### Objective
Retype the whole listing verbatim and keep the pictures out of it.

*** Given data

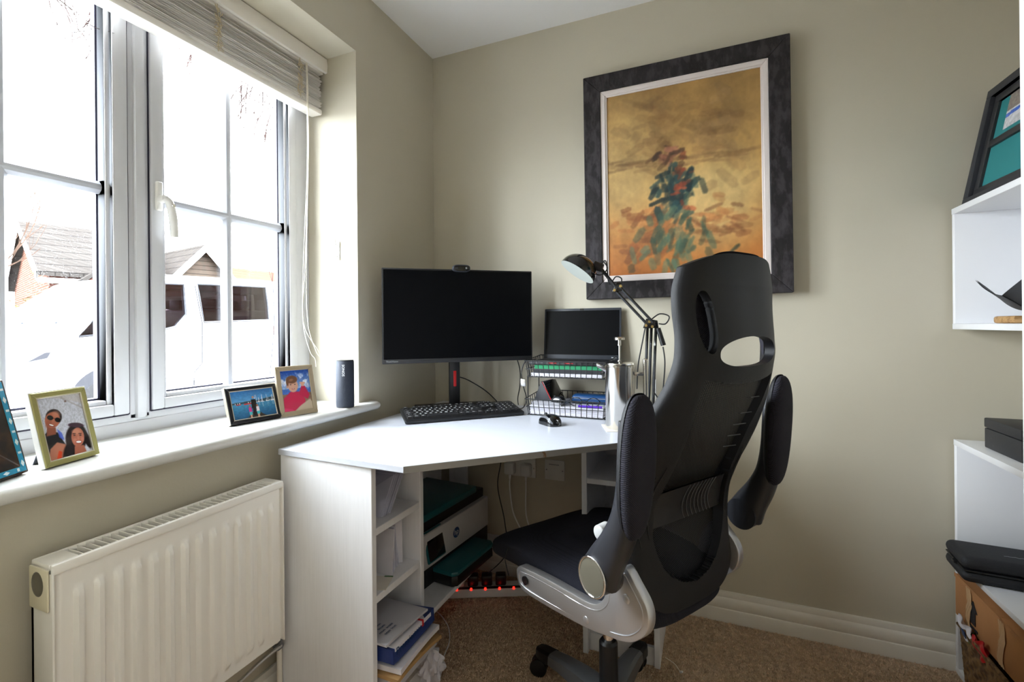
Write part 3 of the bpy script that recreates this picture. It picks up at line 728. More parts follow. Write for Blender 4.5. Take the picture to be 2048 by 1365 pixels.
# ------------------------------------------------------------------ wire letter tray with its contents
TX0, TX1, TY0, TY1 = .545, .868, -.222, -.030
t = thing('letter_tray', 'two tier black wire letter tray against the back wall', 'letter tray', (TX0, TY0, ZD))
LW, LD = TX1 - TX0, TY1 - TY0; wr = .0016
def wire(p, r=wr, seg=6): return B().tube(p, r, seg).obj('wire', 'black_satin', t, 60)
def tier(z0, h, front_dip):
    B().tube([(0, 0, z0 + h), (LW, 0, z0 + h), (LW, LD, z0 + h + .012), (0, LD, z0 + h + .012)], .0019, 8, True).obj('rim', 'black_satin', t, 60)
    B().tube([(.008, .008, z0), (LW - .008, .008, z0), (LW - .008, LD - .008, z0), (.008, LD - .008, z0)], .0019, 8, True).obj('rim', 'black_satin', t, 60)
    n = 15
    for i in range(n):
        x = LW * (i + .5) / n; xi = .008 + (LW - .016) * (i + .5) / n
        wire([(x, 0, z0 + h), (xi, .008, z0), (xi, LD - .008, z0), (x, LD, z0 + h + .012)])
    m = 8
    for i in range(m):
        y = LD * (i + .5) / m; yi = .008 + (LD - .016) * (i + .5) / m
        wire([(0, y, z0 + h + .012 * y / LD), (.008, yi, z0)]); wire([(LW, y, z0 + h + .012 * y / LD), (LW - .008, yi, z0)])
    zz = z0 + h * .5; wire([(.004, .004, zz), (LW - .004, .004, zz), (LW - .004, LD - .004, zz), (.004, LD - .004, zz), (.004, .004, zz)])
tier(.002, .062, 0); tier(.150, .062, 0)
for x, y in ((0.002, .03), (LW - .002, .03), (.002, LD - .03), (LW - .002, LD - .03)): B().tube([(x, y, .062), (x, y, .152)], .0024, 8).obj('post', 'black_satin', t, 60)
def slab(name, label, cat, x0, x1, y0, y1, z0, z1, m, rot=0, bev=.001, group=None, parts=None, under=None):
    cx, cy = (x0 + x1) / 2, (y0 + y1) / 2
    t = thing(name, label, cat, (cx, cy, z0), (0, 0, rot), group); a, c, h = (x1 - x0) / 2, (y1 - y0) / 2, z1 - z0
    return t, a, c, h
def book(name, label, x0, x1, y0, y1, z0, z1, cover, rot=0, cat='book'):
    t, a, c, h = slab(name, label, cat, x0, x1, y0, y1, z0, z1, cover, rot)
    k = .0018
    b = B(); b.box(-a, a, -c, c, 0, k, .0006, seg=1); b.box(-a, a, -c, c, h - k, h, .0006, seg=1); b.box(-a, a, -c, -c + k, 0, h, .0006, seg=1); b.obj('cover', cover, t)
    B().box(-a + .003, a - .003, -c + k, c - .003, k, h - k).obj('pages', 'paper', t, 0)
    return t
def sheets(name, label, x0, x1, y0, y1, z0, z1, m, rot=0, layers=6, cat='papers', jit=.003):
    t, a, c, h = slab(name, label, cat, x0, x1, y0, y1, z0, z1, m, rot)
    for k in range(layers):
        q = B(); dx, dy = rng.uniform(-jit, jit, 2); q.box(-a + dx, a + dx, -c + dy, c + dy, h * k / layers, h * (k + .82) / layers)
        q.obj('sheet', m, t, 0)
    return t
Zu = ZD + .153; Zl = ZD + .005
sheets('paper_stack', 'white papers lying at the bottom of the upper wire tray', .566, .845, -.205, -.045, Zu, Zu + .012, 'paper', 0, 4)
book('notebook', 'black notebook between the white papers and the green book in the upper tray', .578, .842, -.206, -.05, Zu + .0125, Zu + .027, 'charcoal')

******

### Answer in full
Write part 3 of the bpy script that recreates this picture. It picks up at line 728. More parts follow. Write for Blender 4.5. Take the picture to be 2048 by 1365 pixels.
# ------------------------------------------------------------------ wire letter tray with its contents
TX0, TX1, TY0, TY1 = .545, .868, -.222, -.030
t = thing('letter_tray', 'two tier black wire letter tray against the back wall', 'letter tray', (TX0, TY0, ZD))
LW, LD = TX1 - TX0, TY1 - TY0; wr = .0016
def wire(p, r=wr, seg=6): return B().tube(p, r, seg).obj('wire', 'black_satin', t, 60)
def tier(z0, h, front_dip):
    B().tube([(0, 0, z0 + h), (LW, 0, z0 + h), (LW, LD, z0 + h + .012), (0, LD, z0 + h + .012)], .0019, 8, True).obj('rim', 'black_satin', t, 60)
    B().tube([(.008, .008, z0), (LW - .008, .008, z0), (LW - .008, LD - .008, z0), (.008, LD - .008, z0)], .0019, 8, True).obj('rim', 'black_satin', t, 60)
    n = 15
    for i in range(n):
        x = LW * (i + .5) / n; xi = .008 + (LW - .016) * (i + .5) / n
        wire([(x, 0, z0 + h), (xi, .008, z0), (xi, LD - .008, z0), (x, LD, z0 + h + .012)])
    m = 8
    for i in range(m):
        y = LD * (i + .5) / m; yi = .008 + (LD - .016) * (i + .5) / m
        wire([(0, y, z0 + h + .012 * y / LD), (.008, yi, z0)]); wire([(LW, y, z0 + h + .012 * y / LD), (LW - .008, yi, z0)])
    zz = z0 + h * .5; wire([(.004, .004, zz), (LW - .004, .004, zz), (LW - .004, LD - .004, zz), (.004, LD - .004, zz), (.004, .004, zz)])
tier(.002, .062, 0); tier(.150, .062, 0)
for x, y in ((0.002, .03), (LW - .002, .03), (.002, LD - .03), (LW - .002, LD - .03)): B().tube([(x, y, .062), (x, y, .152)], .0024, 8).obj('post', 'black_satin', t, 60)
def slab(name, label, cat, x0, x1, y0, y1, z0, z1, m, rot=0, bev=.001, group=None, parts=None, under=None):
    cx, cy = (x0 + x1) / 2, (y0 + y1) / 2
    t = thing(name, label, cat, (cx, cy, z0), (0, 0, rot), group); a, c, h = (x1 - x0) / 2, (y1 - y0) / 2, z1 - z0
    return t, a, c, h
def book(name, label, x0, x1, y0, y1, z0, z1, cover, rot=0, cat='book'):
    t, a, c, h = slab(name, label, cat, x0, x1, y0, y1, z0, z1, cover, rot)
    k = .0018
    b = B(); b.box(-a, a, -c, c, 0, k, .0006, seg=1); b.box(-a, a, -c, c, h - k, h, .0006, seg=1); b.box(-a, a, -c, -c + k, 0, h, .0006, seg=1); b.obj('cover', cover, t)
    B().box(-a + .003, a - .003, -c + k, c - .003, k, h - k).obj('pages', 'paper', t, 0)
    return t
def sheets(name, label, x0, x1, y0, y1, z0, z1, m, rot=0, layers=6, cat='papers', jit=.003):
    t, a, c, h = slab(name, label, cat, x0, x1, y0, y1, z0, z1, m, rot)
    for k in range(layers):
        q = B(); dx, dy = rng.uniform(-jit, jit, 2); q.box(-a + dx, a + dx, -c + dy, c + dy, h * k / layers, h * (k + .82) / layers)
        q.obj('sheet', m, t, 0)
    return t
Zu = ZD + .153; Zl = ZD + .005
sheets('paper_stack', 'white papers lying at the bottom of the upper wire tray', .566, .845, -.205, -.045, Zu, Zu + .012, 'paper', 0, 4)
book('notebook', 'black notebook between the white papers and the green book in the upper tray', .578, .842, -.206, -.05, Zu + .0125, Zu + .027, 'charcoal')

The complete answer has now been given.